Parents, and without doubt the school administrators and teachers are bullish of the thought that the new multi-level building, or perhaps buildings, was really to be constructed during that 20-15-2016 school year. But not a single post was seen erected. The same expectation and frustration happened again in School Year 2016-2017; repeated in School Year 2017-2018; and continued to remain a nebulous dream in 2018-2019. By April of 2019 our granddaughter completed her Grade VI education and started Grade VII in June of that (last) year.

At the onset of School Year 2019-2020 the long wait for a new building or two appeared to have ended. This came about when classes at SPED were divided into two sessions. That is, one in the morning from 6 a.m. to 12 noon, and the other session from 1 p.m. to 6 in the early evening. The reason was that the rooms in the old original school buildings were not anymore to be hosting classes to give way to the demolition work and the construction of the replacement edifice/s.
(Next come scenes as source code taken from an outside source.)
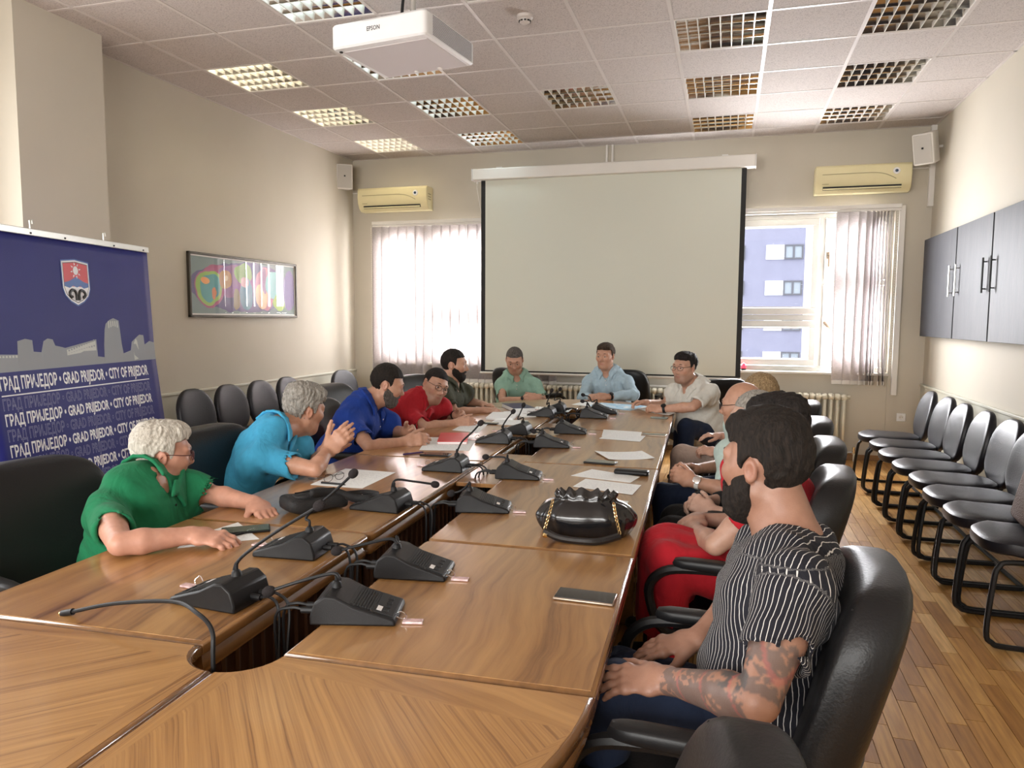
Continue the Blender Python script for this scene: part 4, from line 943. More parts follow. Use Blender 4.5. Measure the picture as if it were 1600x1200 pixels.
for k, (sd, u, v, path, tip, lab) in enumerate(MIC):
    b = aZ(u, v, TZ); o = MU[k]
    rz = TA+(0 if sd == 'L' else PI)+[.10, -.05, .06, .0, -.08, .05, .02, -.03, .22, .12, .18, .1, .15, .1, .05, .1][k]*(1 if sd == 'R' else -1)
    sx = -.01 if sd == 'L' else .01
    o.location = (b.x+sx, b.y, TZ+.0005); o.rotation_euler = (0, 0, rz); o['label'] = lab
    Y = o.location.y; base = Vector(o.location)+Vector((.048*math.cos(rz), .048*math.sin(rz), .080))
    pts = [base, base+Vector((0, 0, .02))]
    dy = [0, .01, .02, .0, 0, 0, 0, 0, -.02, -.02, 0, 0, 0, 0, 0, 0][k]
    for q in path: pts.append(aY(*q, base.y+dy))
    tp = aY(*tip, base.y+dy*2); inv = Matrix.LocRotScale(o.location, Euler((0, 0, rz)), None).inverted()
    d = (tp-pts[-1]).normalized(); r = .0135
    pts.append(tp-d*.01); pts = [inv @ p for p in pts]
    MB().tube(spline(pts, 5), .0042, 8).build('gooseneck', M['rubber'], o)
    MB().pad(r*2, r*2, r*2.5, 1, 1, 14, 10, M=Matrix.Translation(inv @ tp) @ (inv.to_3x3() @ d).to_track_quat('Z', 'Y').to_matrix().to_4x4()).build('foam_cap', M['foam'], o)
    # two cables that drop into the cable well
    for q, yy in enumerate((0, .03)):
        e_ = .125 if sd == 'L' else .125
        cx = max(.15, (Vector((tw(0, 0, 0)))-o.location).length*0+.19)
        MB().tube(spline([(.115, yy, .022), (.15, yy*.9, .026), (.18+.012*q, yy*.8-.01, .0), (.185+.012*q, yy*.5-.02, -.12), (.185, yy*.4-.03, -.40)], 5), .0038, 6).build('cable', M['rubber'], o)
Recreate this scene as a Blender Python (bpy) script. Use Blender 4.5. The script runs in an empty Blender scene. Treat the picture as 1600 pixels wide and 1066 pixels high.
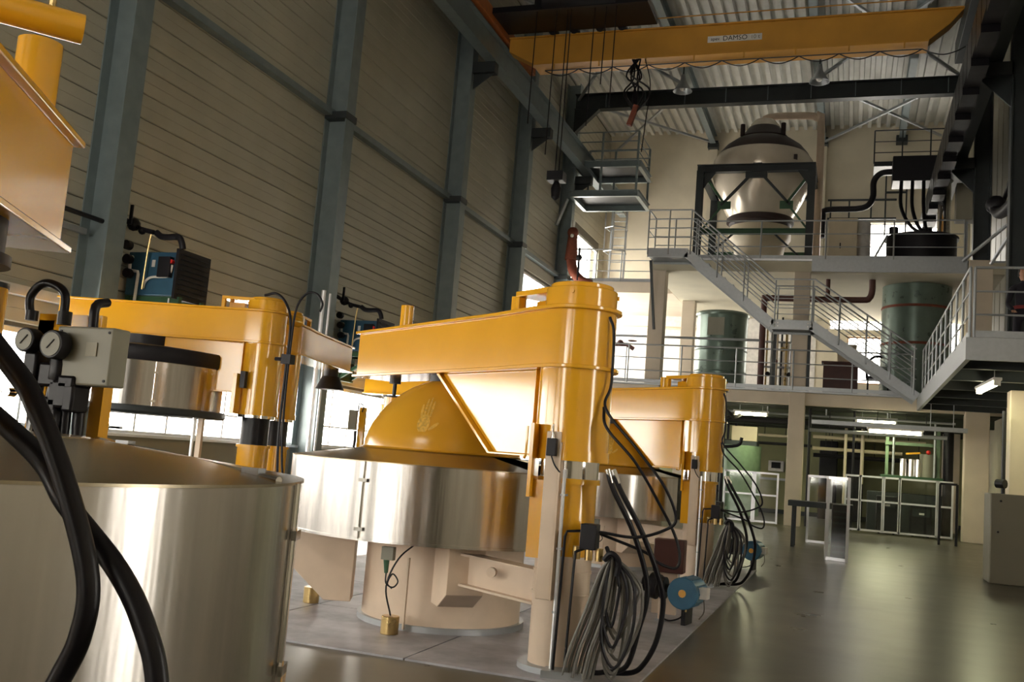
import bpy, bmesh, math, random
from mathutils import Vector, Matrix
random.seed(7)
PI = math.pi
S = bpy.context.scene
col = S.collection
# ------------------------------------------------------------------ camera
H = 1.2
cx_ = Vector((0.943264, -0.036130, 0.330071))
D_ = Vector((525.0, -222.0, -1525.0)).normalized()
X_ = Vector((4360.0, -167.0, 1525.0)).normalized()
X_ = (X_ - D_ * X_.dot(D_)).normalized()
U_ = X_.cross(D_)
Rw = Matrix((X_, D_, U_))            # camera -> world
cam_d = bpy.data.cameras.new('camera')
cam_d.sensor_fit = 'HORIZONTAL'
cam_d.sensor_width = 36.0
cam_d.lens = 36.0 * 1525.0 / 1600.0
cam_d.clip_start = 0.05
cam_d.clip_end = 300
cam = bpy.data.objects.new('camera', cam_d)
col.objects.link(cam)
cam.matrix_world = Matrix.Translation((0, 0, H)) @ Rw.to_4x4()
S.camera = cam
# ------------------------------------------------------------------ view, world
S.view_settings.view_transform = 'Standard'
S.view_settings.look = 'None'
S.view_settings.exposure = 0.0
S.view_settings.gamma = 1.0
S.view_settings.use_curve_mapping = False
W = bpy.data.worlds.new('world')
S.world = W
W.use_nodes = True
bg = W.node_tree.nodes['Background']
bg.inputs['Color'].default_value = (1.0, 0.90, 0.82, 1)
bg.inputs['Strength'].default_value = 18.0

def portal(loc, size, direction):
    l = bpy.data.lights.new('daylight_portal', 'AREA')
    l.shape = 'RECTANGLE'
    l.size, l.size_y = size
    l.cycles.is_portal = True
    o = bpy.data.objects.new('daylight_portal', l)
    col.objects.link(o)
    o.location = loc
    o.rotation_euler = Vector(direction).to_track_quat('-Z', 'Z').to_euler()
    return o
XW, XR, YB, YF, ZR = -8.8, 3.5, 34.4, -7.0, 13.35
portal((XW - .02, 13.6, 1.66), (41.2, 1.12), (1, 0, 0))
portal((XW - .02, 31.9, 7.9), (3.4, 1.8), (1, 0, 0))
portal((XW - .02, 26.4, 5.8), (3.6, 1.2), (1, 0, 0))
portal((XW - .02, 31.45, 5.05), (5.3, 3.0), (1, 0, 0))
portal((-6.1, YF - .02, 2.6), (3.8, 2.8), (0, 1, 0))
portal((-2.75, YF - .02, 2.4), (.5, 3.4), (0, 1, 0))
portal((-5.15, YF - .02, 7.5), (3.9, 2.2), (0, 1, 0))  # portal of the added high fill opening
portal((XR + .02, 3.9, 1.9), (.8, 3.2), (-1, 0, 0))
portal((1.2, YB + .02, 9.0), (2.9, 2.2), (0, -1, 0))
portal((0.3, YB + .02, 5.95), (2.4, 3.2), (0, -1, 0))
portal((3.0, YB + .02, 5.9), (.75, 3.0), (0, -1, 0))

# ------------------------------------------------------------------ materials
def nm(name):
    m = bpy.data.materials.new(name)
    m.use_nodes = True
    return m, m.node_tree.nodes, m.node_tree.links, m.node_tree.nodes['Principled BSDF']
def paint(name, c, rough=.5, metal=0., noise=.0, nscale=8., bump=0., bscale=60., coat=0., spec=.5, var=.15):
    m, N, L, P = nm(name)
    P.inputs['Base Color'].default_value = (*c, 1)
    P.inputs['Roughness'].default_value = rough
    P.inputs['Metallic'].default_value = metal
    P.inputs['Specular IOR Level'].default_value = spec
    P.inputs['Coat Weight'].default_value = coat
    P.inputs['Coat Roughness'].default_value = .12
    tc = N.new('ShaderNodeNewGeometry')
    if var:
        n = N.new('ShaderNodeTexNoise'); n.inputs['Scale'].default_value = nscale; n.inputs['Detail'].default_value = 6
        L.new(tc.outputs['Position'], n.inputs['Vector'])
        r = N.new('ShaderNodeValToRGB')
        r.color_ramp.elements[0].position = .3; r.color_ramp.elements[1].position = .7
        r.color_ramp.elements[0].color = (*[x * (1 - var) for x in c], 1)
        r.color_ramp.elements[1].color = (*[min(1, x * (1 + var * .6)) for x in c], 1)
        L.new(n.outputs['Fac'], r.inputs['Fac']); L.new(r.outputs['Color'], P.inputs['Base Color'])
        mr = N.new('ShaderNodeMapRange'); mr.inputs['To Min'].default_value = rough * .85; mr.inputs['To Max'].default_value = min(1, rough * 1.2)
        L.new(n.outputs['Fac'], mr.inputs['Value']); L.new(mr.outputs['Result'], P.inputs['Roughness'])
    if bump:
        b = N.new('ShaderNodeTexNoise'); b.inputs['Scale'].default_value = bscale; b.inputs['Detail'].default_value = 3
        L.new(tc.outputs['Position'], b.inputs['Vector'])
        bb = N.new('ShaderNodeBump'); bb.inputs['Strength'].default_value = bump; bb.inputs['Distance'].default_value = .01
        L.new(b.outputs['Fac'], bb.inputs['Height']); L.new(bb.outputs['Normal'], P.inputs['Normal'])
    return m
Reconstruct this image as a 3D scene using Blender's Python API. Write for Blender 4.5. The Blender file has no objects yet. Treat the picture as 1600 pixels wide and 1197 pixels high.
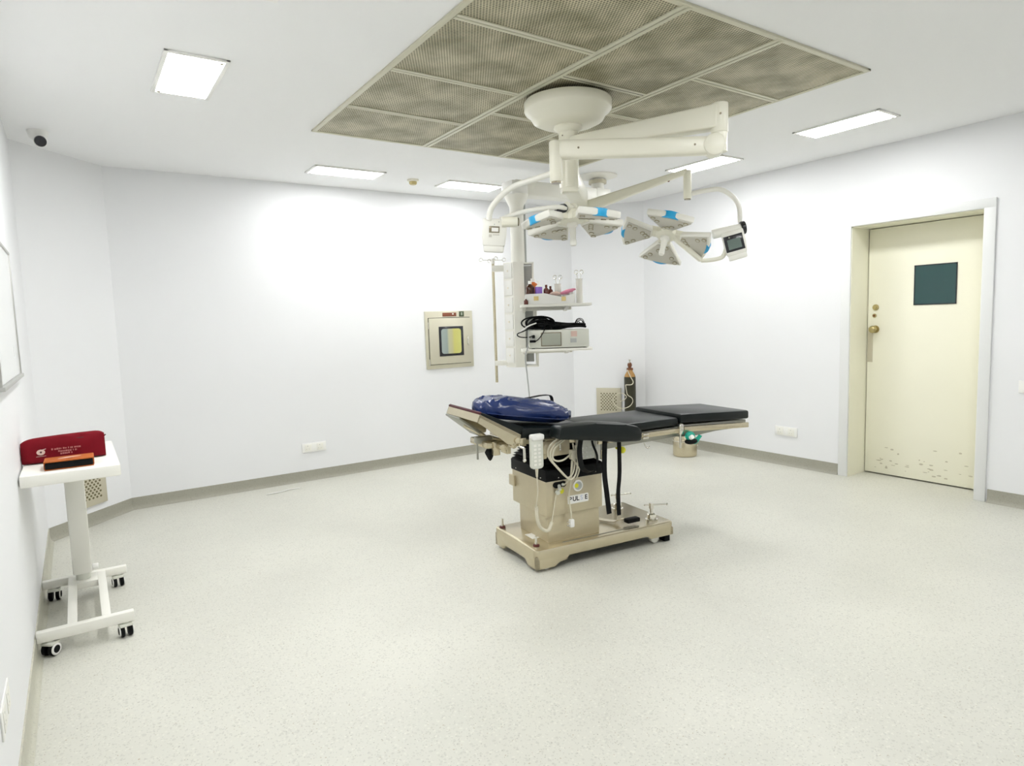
import bpy, bmesh, math, random
from mathutils import Vector, Matrix, Euler
random.seed(7)
SC = bpy.context.scene
COL = SC.collection
R = math.radians
PI = math.pi

# ------------------------------------------------------------------ camera
YAW, PITCH, ROLL, FPX = 0.5940, 0.0970, -0.0323, 1007.1
fw = Vector((math.sin(YAW)*math.cos(PITCH), math.cos(YAW)*math.cos(PITCH), -math.sin(PITCH)))
rt = Vector((math.cos(YAW), -math.sin(YAW), 0)); up = rt.cross(fw)
r2 = rt*math.cos(ROLL)+up*math.sin(ROLL); u2 = -rt*math.sin(ROLL)+up*math.cos(ROLL)
cd = bpy.data.cameras.new('camera'); cam = bpy.data.objects.new('camera', cd); COL.objects.link(cam)
m = Matrix((r2, u2, -fw)).transposed().to_4x4(); m.translation = Vector((0, 0, 1.5)); cam.matrix_world = m
cd.sensor_fit = 'HORIZONTAL'; cd.sensor_width = 36; cd.lens = 36*FPX/1600; cd.clip_start = .02
SC.camera = cam

# ------------------------------------------------------------------ world, exposure
w = bpy.data.worlds.new('world'); SC.world = w; w.use_nodes = True
w.node_tree.nodes['Background'].inputs[0].default_value = (.9, .93, 1, 1)
w.node_tree.nodes['Background'].inputs[1].default_value = .3
SC.view_settings.view_transform = 'Standard'
SC.view_settings.look = 'None'
SC.view_settings.gamma = 1
SC.view_settings.use_curve_mapping = False
SC.view_settings.exposure = 1.21
LAMP_STRENGTH = 17.0
LAMP_COLOR = (.99, .997, 1.0)

# ------------------------------------------------------------------ room measures
XL, XR, YB, YF, H, BH = -0.262, 5.682, 6.281, -1.3, 2.85, 0.10
LC = [(-0.262, 5.70), (0.30, 6.281)]        # left rear splayed corner
RC = [(5.19, 6.281), (5.682, 5.53)]         # right rear splayed corner
DY0, DY1, DZ, DD = 2.045, 3.06, 2.225, 0.27  # door recess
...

But loo and behold. The current school season is ending in two months’ time. Yet not a single nail has been pulled out from any of the old and dilapidated structures to signal the start of the demolition activities.
We do not have any idea which government unit is committing to construct the new classrooms. Was it the local government of Davao City, or the national government? We somehow assume that the city could have committed to replace the old structures with new ones because SPED is a city-operated school at the time of its inception.

Based on the talks we heard inside the school campus, we want to assume that the new building or buildings could have been promised by the national government. This assumption of ours is based on reports that the budget for the project was worked out by then first district Congressman Karlo B. Nograles.

But whatever the source of the funds to be used for the construction of the new multi-level school building or buildings at SPED Bangkal the fact remains that the waiting is already very long. The classrooms in the old buildings subject for replacement are deteriorating much faster by the days and the normal routine of classes has been disturbed for one entire school year.

What is really holding the government from starting the implementation of the new school building project/s at SPED Bangkal? The parents are demanding for a more transparent answer.

May we seek out the Department of Education (DepEd), the Department of Public Works and Highways (DPWH), or the City Engineer’s Office (CEO) of the local government of Davao City for some answers?

The current school year is nearly ending and another one is setting in. There is no place for doubt that more and more enrollees will be trooping to SPED because of the increasing cost of enrolling in private schools.

Does this mean the 2-sessions classes at SPED will continue this incoming school season 2020-2021?